● **What you are asked to do**:
Write out the listing in full, matching it word for word.

"""

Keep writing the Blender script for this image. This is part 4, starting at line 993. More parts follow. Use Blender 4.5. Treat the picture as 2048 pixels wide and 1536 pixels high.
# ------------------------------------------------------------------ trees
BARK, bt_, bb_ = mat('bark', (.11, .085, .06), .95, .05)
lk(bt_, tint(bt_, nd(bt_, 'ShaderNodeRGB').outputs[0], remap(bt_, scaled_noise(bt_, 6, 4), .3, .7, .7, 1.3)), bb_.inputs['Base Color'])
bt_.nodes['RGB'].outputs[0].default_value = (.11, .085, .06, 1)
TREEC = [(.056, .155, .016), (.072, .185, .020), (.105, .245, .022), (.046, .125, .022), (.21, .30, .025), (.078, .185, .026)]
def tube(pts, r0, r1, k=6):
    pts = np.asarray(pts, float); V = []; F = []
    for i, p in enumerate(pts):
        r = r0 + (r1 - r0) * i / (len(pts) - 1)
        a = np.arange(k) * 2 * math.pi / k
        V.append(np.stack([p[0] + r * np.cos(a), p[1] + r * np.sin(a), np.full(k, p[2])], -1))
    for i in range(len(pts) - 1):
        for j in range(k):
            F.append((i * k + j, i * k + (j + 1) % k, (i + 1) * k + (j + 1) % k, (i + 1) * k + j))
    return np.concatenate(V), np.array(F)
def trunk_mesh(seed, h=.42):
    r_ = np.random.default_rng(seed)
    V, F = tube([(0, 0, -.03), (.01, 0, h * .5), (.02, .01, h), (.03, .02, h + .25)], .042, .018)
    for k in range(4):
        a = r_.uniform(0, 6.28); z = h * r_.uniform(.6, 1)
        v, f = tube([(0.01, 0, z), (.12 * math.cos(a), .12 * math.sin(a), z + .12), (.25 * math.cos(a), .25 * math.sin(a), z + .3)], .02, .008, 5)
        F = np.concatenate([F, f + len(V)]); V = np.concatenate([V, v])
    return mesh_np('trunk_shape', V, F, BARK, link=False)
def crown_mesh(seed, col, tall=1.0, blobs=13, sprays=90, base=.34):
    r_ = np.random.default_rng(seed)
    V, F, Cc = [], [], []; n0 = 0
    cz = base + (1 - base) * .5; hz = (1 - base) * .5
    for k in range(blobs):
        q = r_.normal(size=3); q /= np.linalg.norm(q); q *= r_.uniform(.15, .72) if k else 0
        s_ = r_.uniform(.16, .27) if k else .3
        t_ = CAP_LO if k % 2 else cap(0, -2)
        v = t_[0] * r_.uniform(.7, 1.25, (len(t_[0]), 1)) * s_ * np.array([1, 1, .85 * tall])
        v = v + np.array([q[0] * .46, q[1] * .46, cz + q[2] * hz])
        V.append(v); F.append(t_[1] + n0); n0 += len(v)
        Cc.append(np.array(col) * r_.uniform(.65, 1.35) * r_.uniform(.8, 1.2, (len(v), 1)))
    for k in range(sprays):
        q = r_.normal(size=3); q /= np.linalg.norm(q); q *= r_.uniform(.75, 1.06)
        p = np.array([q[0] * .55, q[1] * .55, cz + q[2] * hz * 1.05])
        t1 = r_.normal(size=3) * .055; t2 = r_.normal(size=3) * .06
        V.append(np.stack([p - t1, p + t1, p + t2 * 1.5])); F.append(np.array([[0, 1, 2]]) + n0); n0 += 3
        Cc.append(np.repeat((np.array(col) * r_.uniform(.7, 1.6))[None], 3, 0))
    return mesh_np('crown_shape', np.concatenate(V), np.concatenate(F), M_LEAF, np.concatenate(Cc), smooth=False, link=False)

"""

● **Problem solution**:
Keep writing the Blender script for this image. This is part 4, starting at line 993. More parts follow. Use Blender 4.5. Treat the picture as 2048 pixels wide and 1536 pixels high.
# ------------------------------------------------------------------ trees
BARK, bt_, bb_ = mat('bark', (.11, .085, .06), .95, .05)
lk(bt_, tint(bt_, nd(bt_, 'ShaderNodeRGB').outputs[0], remap(bt_, scaled_noise(bt_, 6, 4), .3, .7, .7, 1.3)), bb_.inputs['Base Color'])
bt_.nodes['RGB'].outputs[0].default_value = (.11, .085, .06, 1)
TREEC = [(.056, .155, .016), (.072, .185, .020), (.105, .245, .022), (.046, .125, .022), (.21, .30, .025), (.078, .185, .026)]
def tube(pts, r0, r1, k=6):
    pts = np.asarray(pts, float); V = []; F = []
    for i, p in enumerate(pts):
        r = r0 + (r1 - r0) * i / (len(pts) - 1)
        a = np.arange(k) * 2 * math.pi / k
        V.append(np.stack([p[0] + r * np.cos(a), p[1] + r * np.sin(a), np.full(k, p[2])], -1))
    for i in range(len(pts) - 1):
        for j in range(k):
            F.append((i * k + j, i * k + (j + 1) % k, (i + 1) * k + (j + 1) % k, (i + 1) * k + j))
    return np.concatenate(V), np.array(F)
def trunk_mesh(seed, h=.42):
    r_ = np.random.default_rng(seed)
    V, F = tube([(0, 0, -.03), (.01, 0, h * .5), (.02, .01, h), (.03, .02, h + .25)], .042, .018)
    for k in range(4):
        a = r_.uniform(0, 6.28); z = h * r_.uniform(.6, 1)
        v, f = tube([(0.01, 0, z), (.12 * math.cos(a), .12 * math.sin(a), z + .12), (.25 * math.cos(a), .25 * math.sin(a), z + .3)], .02, .008, 5)
        F = np.concatenate([F, f + len(V)]); V = np.concatenate([V, v])
    return mesh_np('trunk_shape', V, F, BARK, link=False)
def crown_mesh(seed, col, tall=1.0, blobs=13, sprays=90, base=.34):
    r_ = np.random.default_rng(seed)
    V, F, Cc = [], [], []; n0 = 0
    cz = base + (1 - base) * .5; hz = (1 - base) * .5
    for k in range(blobs):
        q = r_.normal(size=3); q /= np.linalg.norm(q); q *= r_.uniform(.15, .72) if k else 0
        s_ = r_.uniform(.16, .27) if k else .3
        t_ = CAP_LO if k % 2 else cap(0, -2)
        v = t_[0] * r_.uniform(.7, 1.25, (len(t_[0]), 1)) * s_ * np.array([1, 1, .85 * tall])
        v = v + np.array([q[0] * .46, q[1] * .46, cz + q[2] * hz])
        V.append(v); F.append(t_[1] + n0); n0 += len(v)
        Cc.append(np.array(col) * r_.uniform(.65, 1.35) * r_.uniform(.8, 1.2, (len(v), 1)))
    for k in range(sprays):
        q = r_.normal(size=3); q /= np.linalg.norm(q); q *= r_.uniform(.75, 1.06)
        p = np.array([q[0] * .55, q[1] * .55, cz + q[2] * hz * 1.05])
        t1 = r_.normal(size=3) * .055; t2 = r_.normal(size=3) * .06
        V.append(np.stack([p - t1, p + t1, p + t2 * 1.5])); F.append(np.array([[0, 1, 2]]) + n0); n0 += 3
        Cc.append(np.repeat((np.array(col) * r_.uniform(.7, 1.6))[None], 3, 0))
    return mesh_np('crown_shape', np.concatenate(V), np.concatenate(F), M_LEAF, np.concatenate(Cc), smooth=False, link=False)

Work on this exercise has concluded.